Il a déclaré à MEE que plus de 250 familles restaient dans le camp, vivant dans des quartiers qui ne subissent pas d’incursions constantes, mais qui sont toujours en proie à une peur sans précédent dur leur sort.
"Nous avons refusé de partir parce que nous savions que si nous le faisions, nous ne reviendrions jamais. Nous avons donc choisi de rester" explique Daraghmeh.
"À chaque instant, nous entendons des coups de feu, des explosions et la démolition de maisons. Nous voyons une épaisse fumée après que certaines ont été brûlées. Mais malgré tout cela, nous restons inébranlables."
Si l’aide apportée aux habitants du camp s’est améliorée pendant le Ramadan, elle reste insuffisante.
L’eau et l’électricité sont souvent coupées, et il n’y a pas de soutien officiel palestinien à leur persévérance, selon Daraghmeh.

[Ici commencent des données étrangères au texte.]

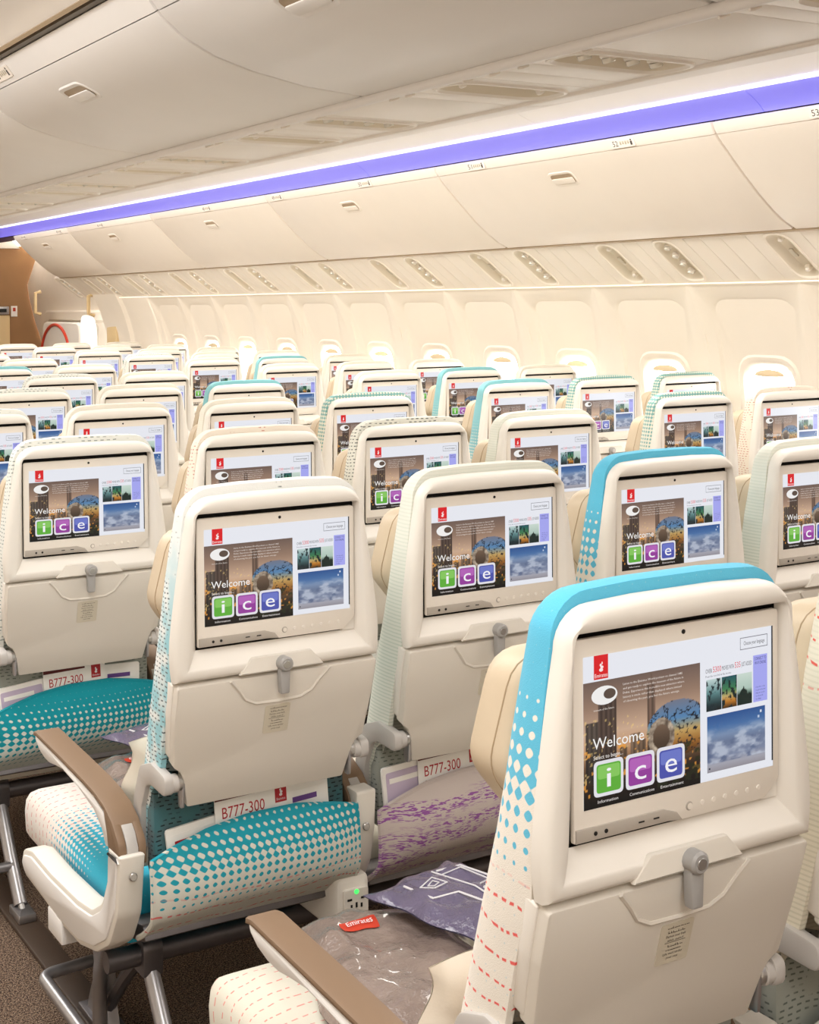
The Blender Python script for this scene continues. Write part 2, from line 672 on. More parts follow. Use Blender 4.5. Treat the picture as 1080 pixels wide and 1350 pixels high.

Les incursions fréquentes de l’armée israélienne rendent la vie encore plus difficile. Daraghmeh n’a pas pu quitter sa maison depuis 37 jours, à l’exception d’une sortie de 30 minutes.
"J’ai cinq enfants qui ne peuvent plus vivre normalement. Ils ne peuvent pas s’approcher des fenêtres, ni jouer bruyamment, ni sortir de la maison. Leur état psychologique s’est gravement détérioré" explique-t-il.
Daraghmeh craint que l’armée israélienne ne les oblige à évacuer, comme elle l’a fait pour d’autres résidents du camp.
Pour lui, quitter leur maison signifierait la fin de leur vie dans le camp.